LS travel retail performance lifts Lagardère Services in first half

FRANCE. LS travel retail sales climbed by +8.1% on a reported basis, and +4.3% like-for-like in the first half of 2014, parent group Lagardère has reported.

The performance was driven by growth in passenger traffic, consolidation of acquisitions, development of the duty free and food services divisions, new concessions and the deployment of new concepts, said the company. The second quarter in particular delivered a strong showing within travel retail, with +13.4% growth on a reported basis (+5.2% like-for-like).

Lagardère Services (of which LS travel retail is a key element) delivered net sales of €1,852 million in the first half of 2014, up on a reported basis (+2.1%) and stable on a like-for-like basis (-0.1%).

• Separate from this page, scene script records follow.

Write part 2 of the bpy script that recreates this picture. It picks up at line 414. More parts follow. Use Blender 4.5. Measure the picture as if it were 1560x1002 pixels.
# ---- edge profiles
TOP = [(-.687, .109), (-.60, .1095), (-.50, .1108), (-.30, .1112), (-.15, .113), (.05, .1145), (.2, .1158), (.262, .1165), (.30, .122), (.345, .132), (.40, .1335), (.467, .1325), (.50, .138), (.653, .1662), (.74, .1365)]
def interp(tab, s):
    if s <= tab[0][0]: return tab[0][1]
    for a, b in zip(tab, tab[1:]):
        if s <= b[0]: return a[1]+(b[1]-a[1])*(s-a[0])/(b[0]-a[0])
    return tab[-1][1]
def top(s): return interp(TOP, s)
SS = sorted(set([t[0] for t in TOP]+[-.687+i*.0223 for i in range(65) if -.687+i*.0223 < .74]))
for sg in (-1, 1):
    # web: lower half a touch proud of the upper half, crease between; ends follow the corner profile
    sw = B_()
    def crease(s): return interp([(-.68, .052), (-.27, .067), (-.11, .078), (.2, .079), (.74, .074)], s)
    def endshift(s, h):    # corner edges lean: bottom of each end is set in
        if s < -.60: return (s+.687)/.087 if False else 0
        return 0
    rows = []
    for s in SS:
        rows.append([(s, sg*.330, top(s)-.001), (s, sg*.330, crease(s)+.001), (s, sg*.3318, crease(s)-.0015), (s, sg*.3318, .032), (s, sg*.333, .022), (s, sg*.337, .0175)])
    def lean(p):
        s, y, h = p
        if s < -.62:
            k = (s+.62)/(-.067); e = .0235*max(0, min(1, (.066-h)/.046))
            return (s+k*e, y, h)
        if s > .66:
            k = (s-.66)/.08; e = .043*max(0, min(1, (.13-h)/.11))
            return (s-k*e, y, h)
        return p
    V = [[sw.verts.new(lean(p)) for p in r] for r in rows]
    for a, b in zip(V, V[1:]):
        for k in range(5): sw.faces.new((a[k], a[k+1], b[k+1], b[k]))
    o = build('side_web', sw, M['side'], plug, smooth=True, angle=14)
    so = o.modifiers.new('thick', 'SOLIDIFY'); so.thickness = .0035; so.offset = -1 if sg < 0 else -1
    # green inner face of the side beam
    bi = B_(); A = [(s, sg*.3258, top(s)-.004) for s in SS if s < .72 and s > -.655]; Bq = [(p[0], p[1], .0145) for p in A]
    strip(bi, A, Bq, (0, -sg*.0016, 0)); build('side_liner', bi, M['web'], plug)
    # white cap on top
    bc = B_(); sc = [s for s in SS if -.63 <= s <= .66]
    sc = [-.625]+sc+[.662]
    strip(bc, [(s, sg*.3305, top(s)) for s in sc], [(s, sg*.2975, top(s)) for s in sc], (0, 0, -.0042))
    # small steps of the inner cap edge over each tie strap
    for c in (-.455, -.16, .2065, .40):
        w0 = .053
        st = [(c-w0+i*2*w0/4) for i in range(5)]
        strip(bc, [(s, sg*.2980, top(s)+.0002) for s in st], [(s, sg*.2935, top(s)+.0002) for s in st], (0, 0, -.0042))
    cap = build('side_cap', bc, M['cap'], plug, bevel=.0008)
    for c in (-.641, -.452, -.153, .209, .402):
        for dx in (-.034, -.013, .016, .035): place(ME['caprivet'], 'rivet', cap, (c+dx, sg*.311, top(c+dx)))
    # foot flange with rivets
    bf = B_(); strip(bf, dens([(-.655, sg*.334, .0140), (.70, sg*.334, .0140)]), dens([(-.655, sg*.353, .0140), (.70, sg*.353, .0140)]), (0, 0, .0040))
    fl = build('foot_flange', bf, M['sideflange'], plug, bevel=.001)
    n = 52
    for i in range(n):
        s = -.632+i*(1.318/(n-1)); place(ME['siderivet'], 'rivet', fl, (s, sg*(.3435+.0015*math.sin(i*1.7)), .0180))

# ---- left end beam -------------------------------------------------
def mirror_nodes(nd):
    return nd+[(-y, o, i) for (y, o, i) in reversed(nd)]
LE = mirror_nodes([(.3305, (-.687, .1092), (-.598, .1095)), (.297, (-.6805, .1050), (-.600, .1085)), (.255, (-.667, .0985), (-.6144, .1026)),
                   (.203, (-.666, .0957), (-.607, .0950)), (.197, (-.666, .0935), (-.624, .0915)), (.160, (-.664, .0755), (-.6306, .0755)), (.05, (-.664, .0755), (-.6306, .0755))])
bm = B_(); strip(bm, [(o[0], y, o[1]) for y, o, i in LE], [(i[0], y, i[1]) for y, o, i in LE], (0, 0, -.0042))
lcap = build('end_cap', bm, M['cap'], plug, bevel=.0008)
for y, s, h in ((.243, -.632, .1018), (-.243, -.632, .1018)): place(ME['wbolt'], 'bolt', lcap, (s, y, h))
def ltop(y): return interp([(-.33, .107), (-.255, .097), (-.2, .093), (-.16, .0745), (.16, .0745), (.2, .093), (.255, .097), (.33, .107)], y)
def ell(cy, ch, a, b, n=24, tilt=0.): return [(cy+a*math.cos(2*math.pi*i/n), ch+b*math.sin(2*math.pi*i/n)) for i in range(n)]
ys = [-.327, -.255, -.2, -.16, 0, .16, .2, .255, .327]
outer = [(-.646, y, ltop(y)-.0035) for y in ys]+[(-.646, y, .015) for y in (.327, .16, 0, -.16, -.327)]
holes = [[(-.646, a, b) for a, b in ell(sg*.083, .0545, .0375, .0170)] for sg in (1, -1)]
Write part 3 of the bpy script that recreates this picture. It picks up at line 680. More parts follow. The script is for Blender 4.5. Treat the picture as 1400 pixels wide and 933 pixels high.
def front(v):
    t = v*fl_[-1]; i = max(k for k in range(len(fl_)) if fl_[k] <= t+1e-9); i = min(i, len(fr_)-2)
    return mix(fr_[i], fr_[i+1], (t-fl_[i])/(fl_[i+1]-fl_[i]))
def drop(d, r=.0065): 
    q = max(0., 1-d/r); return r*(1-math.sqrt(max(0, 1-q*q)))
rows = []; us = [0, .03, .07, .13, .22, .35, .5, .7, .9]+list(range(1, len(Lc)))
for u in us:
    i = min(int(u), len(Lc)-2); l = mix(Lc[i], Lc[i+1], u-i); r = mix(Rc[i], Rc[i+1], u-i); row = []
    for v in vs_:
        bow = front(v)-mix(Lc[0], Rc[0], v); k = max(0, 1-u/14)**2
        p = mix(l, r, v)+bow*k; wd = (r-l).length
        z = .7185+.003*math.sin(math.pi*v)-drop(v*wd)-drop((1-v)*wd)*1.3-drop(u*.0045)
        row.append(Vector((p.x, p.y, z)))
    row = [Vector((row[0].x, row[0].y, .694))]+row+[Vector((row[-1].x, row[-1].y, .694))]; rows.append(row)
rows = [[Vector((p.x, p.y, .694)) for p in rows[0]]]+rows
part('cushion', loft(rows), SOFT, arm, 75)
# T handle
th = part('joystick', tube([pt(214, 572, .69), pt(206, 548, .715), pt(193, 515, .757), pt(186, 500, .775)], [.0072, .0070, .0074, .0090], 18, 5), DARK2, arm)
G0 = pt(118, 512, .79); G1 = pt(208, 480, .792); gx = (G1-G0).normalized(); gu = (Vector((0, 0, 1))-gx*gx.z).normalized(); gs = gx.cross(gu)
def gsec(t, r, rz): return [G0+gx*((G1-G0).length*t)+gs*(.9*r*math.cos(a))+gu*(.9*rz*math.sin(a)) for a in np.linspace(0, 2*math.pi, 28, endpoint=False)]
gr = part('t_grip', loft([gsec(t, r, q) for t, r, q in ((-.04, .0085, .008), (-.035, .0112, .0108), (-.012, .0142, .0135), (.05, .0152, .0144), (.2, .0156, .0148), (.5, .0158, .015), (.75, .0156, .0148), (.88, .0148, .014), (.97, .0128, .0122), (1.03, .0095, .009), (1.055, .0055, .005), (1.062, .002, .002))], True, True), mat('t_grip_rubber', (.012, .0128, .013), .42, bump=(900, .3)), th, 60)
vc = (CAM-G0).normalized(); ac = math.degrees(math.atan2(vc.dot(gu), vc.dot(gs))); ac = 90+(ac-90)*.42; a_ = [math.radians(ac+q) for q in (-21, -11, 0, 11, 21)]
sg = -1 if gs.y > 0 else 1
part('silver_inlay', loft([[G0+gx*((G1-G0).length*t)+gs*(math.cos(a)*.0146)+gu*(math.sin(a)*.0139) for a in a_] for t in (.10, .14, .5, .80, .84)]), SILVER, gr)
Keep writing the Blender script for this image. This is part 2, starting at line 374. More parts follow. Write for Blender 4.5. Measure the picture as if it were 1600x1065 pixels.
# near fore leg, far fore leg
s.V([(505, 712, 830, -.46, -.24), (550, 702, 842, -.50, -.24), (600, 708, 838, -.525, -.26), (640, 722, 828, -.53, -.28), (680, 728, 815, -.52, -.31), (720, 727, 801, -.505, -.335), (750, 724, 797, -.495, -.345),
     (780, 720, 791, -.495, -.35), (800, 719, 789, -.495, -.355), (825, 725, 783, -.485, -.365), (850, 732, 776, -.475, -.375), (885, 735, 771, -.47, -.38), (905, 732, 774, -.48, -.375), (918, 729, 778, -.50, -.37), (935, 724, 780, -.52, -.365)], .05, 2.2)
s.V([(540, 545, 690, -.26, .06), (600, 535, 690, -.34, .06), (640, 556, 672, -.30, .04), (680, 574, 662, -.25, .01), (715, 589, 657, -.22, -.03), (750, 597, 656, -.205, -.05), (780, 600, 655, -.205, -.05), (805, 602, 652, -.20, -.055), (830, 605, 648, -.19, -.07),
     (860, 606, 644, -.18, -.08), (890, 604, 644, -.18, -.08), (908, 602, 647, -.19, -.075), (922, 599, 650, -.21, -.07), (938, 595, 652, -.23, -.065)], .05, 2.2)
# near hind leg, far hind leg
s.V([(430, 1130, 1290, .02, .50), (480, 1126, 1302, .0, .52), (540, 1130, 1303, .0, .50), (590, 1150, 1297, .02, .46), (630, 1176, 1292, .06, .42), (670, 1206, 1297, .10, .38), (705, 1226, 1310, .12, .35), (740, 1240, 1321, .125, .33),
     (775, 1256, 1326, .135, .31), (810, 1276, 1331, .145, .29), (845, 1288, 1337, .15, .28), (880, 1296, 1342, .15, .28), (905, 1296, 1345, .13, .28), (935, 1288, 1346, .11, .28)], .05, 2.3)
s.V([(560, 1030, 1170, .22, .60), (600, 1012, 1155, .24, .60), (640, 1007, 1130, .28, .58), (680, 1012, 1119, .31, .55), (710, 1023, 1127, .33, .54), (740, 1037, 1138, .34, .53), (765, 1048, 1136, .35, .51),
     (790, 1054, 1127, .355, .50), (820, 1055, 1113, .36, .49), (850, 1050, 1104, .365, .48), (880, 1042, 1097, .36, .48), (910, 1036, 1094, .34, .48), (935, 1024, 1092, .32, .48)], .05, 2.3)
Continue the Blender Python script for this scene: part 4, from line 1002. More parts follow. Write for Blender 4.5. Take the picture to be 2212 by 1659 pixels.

The difference between these two figures was due to the effect (€71 million) of the acquisitions made in travel retail (Gerzon in Amsterdam and Airest in Italy, primarily), but partly offset by a negative exchange effect (-€30 million).

Lagardère Services’ regional breakdown (above) and sales by division (below)

Travel retail now accounts for 63% of the total Lagardère Services business (four points higher than H1 2013), versus 37% for LS distribution (Press Wholesale Distribution and Integrated Retail).

In France, travel retail activity was “stable” with good performances in duty free and food services offsetting the decline in print products and the impact of the SNCF rail strikes in June.

In the rest of Europe, sales rose, especially in Italy (+26%) with the ramping up of business in Rome. Here, there has been a positive impact from the refurbishment of the Fiumicino stores, and the performance of the Rome business was strong despite the weak economic environment and the impact of construction at Ciampino.

Three new stores will open in Rome during the second half of the year: Luxottica, Victoria’s Secret and Montblanc.

Lagardère Services’ profitability improved in the half

In Germany sales grew by +5.7% mainly due to food services expansion (+5.2%), which benefited from the growth of the Frankfurt train station food court and of the Coffee Fellows and Burger King stores added in 2013.

In the UK sales grew by +4.2% with good airport contributions. Luton Airport sales grew +9.4% thanks to new commercial initiatives, the openings of a MAC pop-up store and an arrivals store; at Glasgow business climbed by +12.4% thanks to the improvement of the gastronomy and liquor offer and to the extension of the shop in April.

In Central Europe the business grew thanks to traffic growth and network expansion: Czech Republic (+5%), Bulgaria (+18.5%) and Romania (+4.2%).

In Poland business grew by just +1.5%. A decline in the duty free business (-3.6%) was due to the transfer of Ryanair flights from Warsaw airport to Modlin Airport since its reopening in October 2013. But this was compensated by the development of food services activities (+12.3%) and the growth of travel essentials (+2.0%), driven by the resilience of newsstand concepts in non-travel retail and the growing convenience stores network, said the group.

In North America, activity was buoyant (+9.7%), driven by new stores, as well as in ASPAC (+10.7%) with a strong duty free performance (fashion & specialty).

At Aelia, the company’s 100% managed net sales rose by +3.1% attributable to:
‒ an increase of +3.6% at Parisian airports thanks to the improvement of Fashion activities (+6.4%) and a favourable traffic impact that compensate the negative foreign exchange rate impact on the high spenders passengers (Russia).
‒ sales outside Paris increasing versus 2013 by +3.2%.

At Relay, 100% managed net sales fell by -1.7% due to an unfavourable environment including a decrease in consumption and SNCF strikes in June, plus the dip in sales of print products (-6.6%) and tobacco (-3.3%).

These were partly compensated by other commercial initiatives, such as the new Relay concept roll-out and the development of food concepts (such as the start-up of the exclusive franchise agreement with Marks & Spencer’s Simply Food).

Recurring EBIT for Travel Retail rose by €8 million, with continued improvement in the product and segment mix (mainly the development of duty free and food services).

As reported at a recent Investors’ Day, LS travel retail is forecasting sales growth of +5% to +10% a year through to 2016, and plans to lift EBITDA margin by one percentage point in the same period (from 4.9% in 2013).